◆ Objective ◆
Work through the data line by line, gathering every line that has the word "scene".

◆ Material to process ◆
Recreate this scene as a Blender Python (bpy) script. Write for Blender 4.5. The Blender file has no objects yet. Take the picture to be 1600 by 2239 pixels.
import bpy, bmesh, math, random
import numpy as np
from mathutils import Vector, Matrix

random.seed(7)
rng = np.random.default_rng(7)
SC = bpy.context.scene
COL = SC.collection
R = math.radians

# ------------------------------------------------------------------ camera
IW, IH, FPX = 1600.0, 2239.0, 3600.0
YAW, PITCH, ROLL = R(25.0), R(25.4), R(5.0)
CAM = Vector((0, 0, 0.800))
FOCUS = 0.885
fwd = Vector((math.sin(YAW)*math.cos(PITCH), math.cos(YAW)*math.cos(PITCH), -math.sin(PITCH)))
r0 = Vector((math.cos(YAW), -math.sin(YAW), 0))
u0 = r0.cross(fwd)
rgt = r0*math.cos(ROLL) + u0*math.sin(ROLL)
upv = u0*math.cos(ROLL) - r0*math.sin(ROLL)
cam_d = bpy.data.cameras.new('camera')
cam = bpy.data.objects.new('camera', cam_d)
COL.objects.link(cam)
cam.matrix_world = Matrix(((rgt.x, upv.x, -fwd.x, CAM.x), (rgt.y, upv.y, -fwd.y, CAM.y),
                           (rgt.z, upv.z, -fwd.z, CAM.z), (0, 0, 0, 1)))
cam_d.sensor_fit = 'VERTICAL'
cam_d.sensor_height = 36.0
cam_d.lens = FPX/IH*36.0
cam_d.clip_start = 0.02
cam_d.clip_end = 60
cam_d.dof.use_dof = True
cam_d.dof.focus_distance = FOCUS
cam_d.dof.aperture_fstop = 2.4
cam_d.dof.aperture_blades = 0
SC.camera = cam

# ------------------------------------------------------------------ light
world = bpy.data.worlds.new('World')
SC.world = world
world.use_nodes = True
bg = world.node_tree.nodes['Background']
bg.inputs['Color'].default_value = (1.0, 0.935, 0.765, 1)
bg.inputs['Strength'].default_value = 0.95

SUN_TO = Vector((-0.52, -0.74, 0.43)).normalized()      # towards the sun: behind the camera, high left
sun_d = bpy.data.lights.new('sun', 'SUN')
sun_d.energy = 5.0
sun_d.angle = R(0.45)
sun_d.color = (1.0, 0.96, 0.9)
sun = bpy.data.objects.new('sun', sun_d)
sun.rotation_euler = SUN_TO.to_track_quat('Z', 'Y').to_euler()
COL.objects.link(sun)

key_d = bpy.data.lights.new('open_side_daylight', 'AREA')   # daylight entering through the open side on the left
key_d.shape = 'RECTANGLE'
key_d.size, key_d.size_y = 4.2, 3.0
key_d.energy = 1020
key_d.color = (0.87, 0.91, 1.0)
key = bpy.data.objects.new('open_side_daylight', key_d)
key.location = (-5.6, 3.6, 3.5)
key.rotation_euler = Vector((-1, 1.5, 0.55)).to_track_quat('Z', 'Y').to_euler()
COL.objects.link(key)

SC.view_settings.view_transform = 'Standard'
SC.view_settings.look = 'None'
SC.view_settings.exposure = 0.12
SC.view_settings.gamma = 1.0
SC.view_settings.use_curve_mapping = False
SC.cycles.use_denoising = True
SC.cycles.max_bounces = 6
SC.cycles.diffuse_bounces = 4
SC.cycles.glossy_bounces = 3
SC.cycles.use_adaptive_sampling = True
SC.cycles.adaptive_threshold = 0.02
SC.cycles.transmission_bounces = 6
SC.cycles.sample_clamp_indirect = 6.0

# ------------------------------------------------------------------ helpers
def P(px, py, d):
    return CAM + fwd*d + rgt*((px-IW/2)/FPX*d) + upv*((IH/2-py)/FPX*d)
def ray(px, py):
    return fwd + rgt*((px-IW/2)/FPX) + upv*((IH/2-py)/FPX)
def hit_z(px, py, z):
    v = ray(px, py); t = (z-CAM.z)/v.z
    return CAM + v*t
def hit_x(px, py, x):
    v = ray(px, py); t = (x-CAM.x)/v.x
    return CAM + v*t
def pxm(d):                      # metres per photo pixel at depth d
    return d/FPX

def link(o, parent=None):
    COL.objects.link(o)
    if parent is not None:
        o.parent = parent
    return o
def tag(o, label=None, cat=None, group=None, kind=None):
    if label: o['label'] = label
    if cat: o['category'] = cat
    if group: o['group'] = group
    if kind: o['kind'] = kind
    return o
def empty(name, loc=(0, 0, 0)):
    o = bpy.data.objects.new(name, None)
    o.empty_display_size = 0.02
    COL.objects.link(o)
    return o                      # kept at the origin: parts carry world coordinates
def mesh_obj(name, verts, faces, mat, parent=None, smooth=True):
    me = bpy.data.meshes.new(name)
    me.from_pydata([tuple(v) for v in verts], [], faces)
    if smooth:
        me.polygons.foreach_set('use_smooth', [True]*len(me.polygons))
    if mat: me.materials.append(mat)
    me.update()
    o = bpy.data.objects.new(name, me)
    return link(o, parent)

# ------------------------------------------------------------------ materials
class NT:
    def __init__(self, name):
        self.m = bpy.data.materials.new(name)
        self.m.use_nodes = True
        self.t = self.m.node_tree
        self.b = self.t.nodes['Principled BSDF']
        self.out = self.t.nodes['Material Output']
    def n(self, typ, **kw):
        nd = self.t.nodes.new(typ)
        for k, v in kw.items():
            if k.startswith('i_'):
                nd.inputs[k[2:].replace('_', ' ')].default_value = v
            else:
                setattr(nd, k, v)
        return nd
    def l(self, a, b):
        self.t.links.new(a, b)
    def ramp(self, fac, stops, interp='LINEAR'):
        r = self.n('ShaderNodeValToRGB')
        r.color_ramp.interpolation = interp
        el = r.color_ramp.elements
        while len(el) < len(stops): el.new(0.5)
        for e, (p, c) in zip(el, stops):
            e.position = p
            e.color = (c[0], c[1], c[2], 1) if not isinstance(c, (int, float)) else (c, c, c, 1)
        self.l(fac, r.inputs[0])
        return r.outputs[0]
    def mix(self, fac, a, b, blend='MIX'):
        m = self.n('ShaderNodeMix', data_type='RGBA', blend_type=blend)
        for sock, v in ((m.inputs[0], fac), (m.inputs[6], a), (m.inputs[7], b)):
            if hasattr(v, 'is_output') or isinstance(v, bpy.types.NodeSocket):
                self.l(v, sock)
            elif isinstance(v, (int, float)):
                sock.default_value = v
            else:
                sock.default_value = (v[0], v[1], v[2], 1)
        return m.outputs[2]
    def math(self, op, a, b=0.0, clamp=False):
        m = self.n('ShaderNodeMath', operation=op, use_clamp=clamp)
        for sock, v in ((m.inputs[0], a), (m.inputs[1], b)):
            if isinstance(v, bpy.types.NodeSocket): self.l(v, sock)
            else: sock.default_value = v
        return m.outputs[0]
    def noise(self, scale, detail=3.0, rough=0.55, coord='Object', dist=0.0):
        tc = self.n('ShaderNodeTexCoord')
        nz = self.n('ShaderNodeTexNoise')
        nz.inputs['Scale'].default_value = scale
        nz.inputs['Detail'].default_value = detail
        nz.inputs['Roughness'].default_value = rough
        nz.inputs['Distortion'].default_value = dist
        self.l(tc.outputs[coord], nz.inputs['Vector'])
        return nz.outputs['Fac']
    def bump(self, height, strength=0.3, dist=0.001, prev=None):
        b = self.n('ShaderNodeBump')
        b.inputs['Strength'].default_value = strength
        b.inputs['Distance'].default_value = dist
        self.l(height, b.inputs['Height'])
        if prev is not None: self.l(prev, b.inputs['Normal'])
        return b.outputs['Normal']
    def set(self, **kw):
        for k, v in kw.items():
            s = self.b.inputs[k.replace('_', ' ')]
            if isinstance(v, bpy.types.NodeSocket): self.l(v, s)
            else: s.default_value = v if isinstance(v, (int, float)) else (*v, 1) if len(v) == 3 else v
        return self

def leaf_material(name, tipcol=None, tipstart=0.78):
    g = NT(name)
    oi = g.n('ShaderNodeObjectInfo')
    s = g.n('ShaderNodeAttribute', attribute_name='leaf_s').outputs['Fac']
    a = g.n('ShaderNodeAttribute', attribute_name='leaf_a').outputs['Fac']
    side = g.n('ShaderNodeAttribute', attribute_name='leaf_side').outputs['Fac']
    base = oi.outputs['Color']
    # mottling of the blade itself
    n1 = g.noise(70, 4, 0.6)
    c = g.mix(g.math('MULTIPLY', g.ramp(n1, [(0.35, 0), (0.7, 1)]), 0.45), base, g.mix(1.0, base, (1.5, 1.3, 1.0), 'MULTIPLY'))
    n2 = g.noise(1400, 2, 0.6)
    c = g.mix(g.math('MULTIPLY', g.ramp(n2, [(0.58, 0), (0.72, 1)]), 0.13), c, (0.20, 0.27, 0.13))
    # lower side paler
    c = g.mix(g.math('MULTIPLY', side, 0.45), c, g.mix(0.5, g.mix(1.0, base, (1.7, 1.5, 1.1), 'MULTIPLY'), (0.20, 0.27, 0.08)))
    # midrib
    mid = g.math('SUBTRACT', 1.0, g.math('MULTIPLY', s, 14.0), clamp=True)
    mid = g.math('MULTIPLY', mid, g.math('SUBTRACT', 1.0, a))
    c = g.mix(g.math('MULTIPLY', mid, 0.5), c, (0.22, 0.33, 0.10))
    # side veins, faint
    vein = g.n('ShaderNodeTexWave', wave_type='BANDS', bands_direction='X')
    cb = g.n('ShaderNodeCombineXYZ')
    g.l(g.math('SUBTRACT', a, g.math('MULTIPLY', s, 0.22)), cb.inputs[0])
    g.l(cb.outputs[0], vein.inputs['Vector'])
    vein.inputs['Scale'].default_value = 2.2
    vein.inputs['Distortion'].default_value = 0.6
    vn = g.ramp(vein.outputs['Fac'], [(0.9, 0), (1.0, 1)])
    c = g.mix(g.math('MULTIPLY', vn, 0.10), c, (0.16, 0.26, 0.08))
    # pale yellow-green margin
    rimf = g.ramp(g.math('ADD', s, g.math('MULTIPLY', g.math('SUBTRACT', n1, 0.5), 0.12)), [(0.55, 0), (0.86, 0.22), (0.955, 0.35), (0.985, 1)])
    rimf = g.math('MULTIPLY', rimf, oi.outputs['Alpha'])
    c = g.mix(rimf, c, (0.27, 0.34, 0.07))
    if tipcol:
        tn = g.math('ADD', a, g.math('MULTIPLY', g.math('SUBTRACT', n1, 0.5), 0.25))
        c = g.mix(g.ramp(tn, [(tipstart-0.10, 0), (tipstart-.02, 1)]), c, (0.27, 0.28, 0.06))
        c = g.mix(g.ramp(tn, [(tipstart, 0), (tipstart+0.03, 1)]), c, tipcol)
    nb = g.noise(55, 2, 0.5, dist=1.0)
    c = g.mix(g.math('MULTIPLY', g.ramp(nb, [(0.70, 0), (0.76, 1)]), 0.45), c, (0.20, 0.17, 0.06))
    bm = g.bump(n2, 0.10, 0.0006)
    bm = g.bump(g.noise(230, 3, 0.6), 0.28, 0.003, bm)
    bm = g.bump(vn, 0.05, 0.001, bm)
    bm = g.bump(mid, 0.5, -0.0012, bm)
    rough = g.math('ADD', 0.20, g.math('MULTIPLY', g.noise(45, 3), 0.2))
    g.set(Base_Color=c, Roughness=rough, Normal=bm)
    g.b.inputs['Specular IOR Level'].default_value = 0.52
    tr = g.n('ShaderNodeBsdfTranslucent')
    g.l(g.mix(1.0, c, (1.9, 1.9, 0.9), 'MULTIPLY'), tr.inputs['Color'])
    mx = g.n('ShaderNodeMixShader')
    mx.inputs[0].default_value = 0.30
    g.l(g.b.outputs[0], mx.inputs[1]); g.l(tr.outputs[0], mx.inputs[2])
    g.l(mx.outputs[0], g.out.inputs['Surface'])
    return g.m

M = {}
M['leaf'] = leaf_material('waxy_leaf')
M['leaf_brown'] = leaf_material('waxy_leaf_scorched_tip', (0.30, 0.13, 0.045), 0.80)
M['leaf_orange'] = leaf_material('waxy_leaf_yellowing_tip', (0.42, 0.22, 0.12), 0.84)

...

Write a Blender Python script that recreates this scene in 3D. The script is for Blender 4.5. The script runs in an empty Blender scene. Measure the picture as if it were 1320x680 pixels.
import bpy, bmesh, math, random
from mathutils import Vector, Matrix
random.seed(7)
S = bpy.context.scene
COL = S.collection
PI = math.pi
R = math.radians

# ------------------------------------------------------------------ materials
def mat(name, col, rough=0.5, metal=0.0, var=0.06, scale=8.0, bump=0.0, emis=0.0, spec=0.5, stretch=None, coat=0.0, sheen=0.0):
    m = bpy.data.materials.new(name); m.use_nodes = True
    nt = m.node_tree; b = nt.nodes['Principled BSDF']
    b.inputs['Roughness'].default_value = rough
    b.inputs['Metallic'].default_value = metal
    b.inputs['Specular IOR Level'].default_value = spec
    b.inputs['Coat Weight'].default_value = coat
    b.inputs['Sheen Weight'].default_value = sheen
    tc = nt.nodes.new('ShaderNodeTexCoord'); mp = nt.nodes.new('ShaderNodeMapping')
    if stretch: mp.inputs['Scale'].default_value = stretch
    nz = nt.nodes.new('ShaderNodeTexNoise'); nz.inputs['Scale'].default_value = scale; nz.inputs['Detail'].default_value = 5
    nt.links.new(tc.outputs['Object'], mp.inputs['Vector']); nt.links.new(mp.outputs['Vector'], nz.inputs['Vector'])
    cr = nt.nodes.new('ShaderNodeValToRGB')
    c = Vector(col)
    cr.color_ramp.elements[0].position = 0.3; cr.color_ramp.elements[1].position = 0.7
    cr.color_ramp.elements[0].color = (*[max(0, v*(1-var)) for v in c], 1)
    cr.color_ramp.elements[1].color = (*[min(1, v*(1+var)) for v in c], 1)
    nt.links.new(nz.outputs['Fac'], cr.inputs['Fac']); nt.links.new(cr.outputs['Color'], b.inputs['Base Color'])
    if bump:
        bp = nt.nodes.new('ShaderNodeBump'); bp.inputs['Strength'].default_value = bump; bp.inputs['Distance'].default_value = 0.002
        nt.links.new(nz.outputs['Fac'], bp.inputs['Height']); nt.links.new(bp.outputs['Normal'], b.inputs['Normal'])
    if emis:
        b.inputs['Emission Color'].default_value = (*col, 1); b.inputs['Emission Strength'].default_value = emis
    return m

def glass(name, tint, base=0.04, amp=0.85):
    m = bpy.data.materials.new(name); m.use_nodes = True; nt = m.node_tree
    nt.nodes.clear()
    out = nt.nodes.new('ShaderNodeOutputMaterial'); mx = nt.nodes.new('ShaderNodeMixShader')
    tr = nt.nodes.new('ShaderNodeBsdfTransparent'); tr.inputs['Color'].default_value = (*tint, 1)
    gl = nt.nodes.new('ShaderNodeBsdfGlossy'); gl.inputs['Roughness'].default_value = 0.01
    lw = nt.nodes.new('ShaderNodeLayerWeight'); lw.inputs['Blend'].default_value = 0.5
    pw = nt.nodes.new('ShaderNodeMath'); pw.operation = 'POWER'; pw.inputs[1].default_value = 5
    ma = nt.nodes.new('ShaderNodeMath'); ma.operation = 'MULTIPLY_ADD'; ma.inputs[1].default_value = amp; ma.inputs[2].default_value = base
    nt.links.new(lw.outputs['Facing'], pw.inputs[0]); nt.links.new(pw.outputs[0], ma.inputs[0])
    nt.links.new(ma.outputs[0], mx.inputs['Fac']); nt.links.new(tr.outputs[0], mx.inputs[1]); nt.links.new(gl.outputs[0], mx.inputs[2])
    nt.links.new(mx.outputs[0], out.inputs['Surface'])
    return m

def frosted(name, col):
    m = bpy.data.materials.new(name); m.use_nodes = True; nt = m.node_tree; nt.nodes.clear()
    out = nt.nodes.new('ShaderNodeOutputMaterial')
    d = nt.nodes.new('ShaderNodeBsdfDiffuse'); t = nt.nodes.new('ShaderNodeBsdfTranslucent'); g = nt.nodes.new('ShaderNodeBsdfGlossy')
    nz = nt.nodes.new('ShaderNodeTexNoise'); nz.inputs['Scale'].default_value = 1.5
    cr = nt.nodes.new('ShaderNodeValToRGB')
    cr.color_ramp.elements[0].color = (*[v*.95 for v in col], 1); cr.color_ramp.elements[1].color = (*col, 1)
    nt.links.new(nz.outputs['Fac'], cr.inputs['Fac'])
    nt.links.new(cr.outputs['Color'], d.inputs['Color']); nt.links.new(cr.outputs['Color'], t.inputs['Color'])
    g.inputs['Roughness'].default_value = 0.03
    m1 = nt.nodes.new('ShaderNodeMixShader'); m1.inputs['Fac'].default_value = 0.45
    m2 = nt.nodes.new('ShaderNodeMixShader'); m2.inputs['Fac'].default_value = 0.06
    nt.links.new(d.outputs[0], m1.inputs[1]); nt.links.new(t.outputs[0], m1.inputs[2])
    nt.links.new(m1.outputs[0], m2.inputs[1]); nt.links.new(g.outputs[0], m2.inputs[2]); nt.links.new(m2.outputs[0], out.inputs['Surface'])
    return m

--

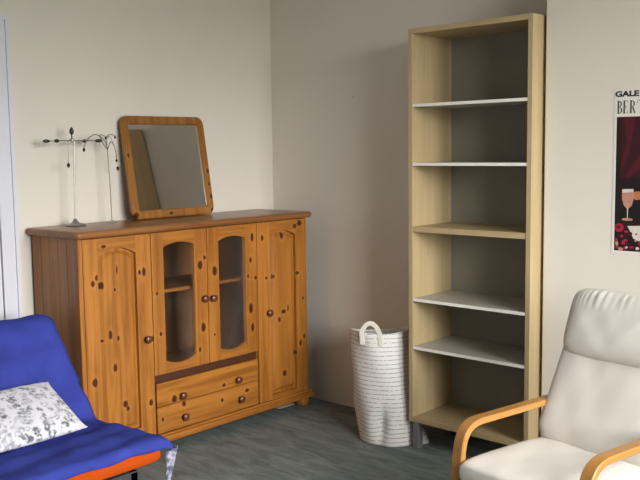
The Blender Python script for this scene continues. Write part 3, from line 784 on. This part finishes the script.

◆ Exercise answer ◆
Recreate this scene as a Blender Python (bpy) script. Write for Blender 4.5. The Blender file has no objects yet. Take the picture to be 1600 by 2239 pixels.
SC = bpy.context.scene
Write a Blender Python script that recreates this scene in 3D. The script is for Blender 4.5. The script runs in an empty Blender scene. Measure the picture as if it were 1320x680 pixels.
S = bpy.context.scene
The Blender Python script for this scene continues. Write part 3, from line 784 on. This part finishes the script.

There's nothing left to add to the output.